Prince Andrew, Queen Elizabeth's second son, denies the allegation of having sex with a 17-year-old girl procured for him by Epstein. One of Epstein's accusers, Virginia Giuffre, has said she was forced to have sex with Andrew in London, New York and on a private Caribbean island between 1999 and 2002. The Prince categorically denies all of the allegations. The scandal escalated following Andrew's rambling explanations in an interview with the BBC, which many viewers felt was incredulous, and his apparent lack of compassion for Epstein's victims which has drawn widespread condemnation.

Royal commentators say Andrew has always been fiercely protective of his royal status, insisting that his daughters Eugenie and Beatrice were princesses, a contrast to the children of his elder sister, Anne, who have no title.

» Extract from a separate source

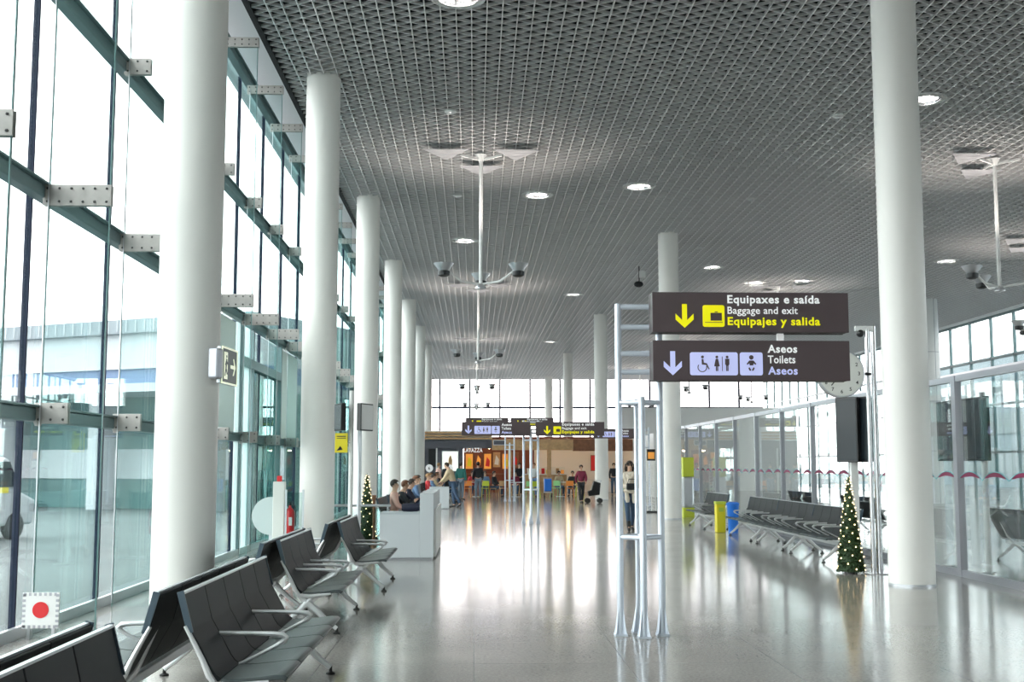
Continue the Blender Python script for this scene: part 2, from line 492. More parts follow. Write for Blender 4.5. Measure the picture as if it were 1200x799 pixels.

When asked about the Epstein case and the accusations involving Prince Andrew, Labour leader Jeremy Corbyn has said "nobody is above the law and anybody who has committed something should be open to questioning and investigation about it."

Asked to comment on Prince Andrew's retirement from public life following the allegations against him, British Prime Minister Boris Johnson has said that he believes the victims should have justice and that "the law must be done and must be seen to be done."